Debrief of yesterday's talk

Quick debrief of the event yesterday at the SURF Incubator for the Seattle Angel Conference, about the possible convergence of angel investing and crowdfunding:

  • Several indications from workshop participants that the effective lowering of the average investment per deal correlates strongly with getting more people who meet the accredited investor standard into the private investing pool.
  • From the entrepreneur's perspective, one would rank the different types of crowdfunding in the following order of priority: (1) donation, rewards-based (or Kickstarter-like) crowdfunding; (2) angel crowdfunding under Title II of the JOBS Act; and (3) Title III crowdfunding, if in fact there were such a thing.

Views west and east from SURF

  • I pressed that Title III crowdfunding is not workable, and got no pushback.

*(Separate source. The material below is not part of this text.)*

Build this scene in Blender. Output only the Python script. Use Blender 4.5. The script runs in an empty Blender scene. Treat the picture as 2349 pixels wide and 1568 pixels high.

The points that the legislation requires business plans and reviewed or audited financial statements, those were probably the most compelling.
  • Different practices in accredited investor verification were raised: who performs it; how extensive is it; in the platform context, how important is it that the process is separate from the pitching of a given deal.
  • Even though the ban on general solicitation has not yet been lifted, angel platforms move ahead, relying on Title II.

Pictured are views from the SURF Incubator offices on Second Avenue in downtown Seattle, looking west and east respectively.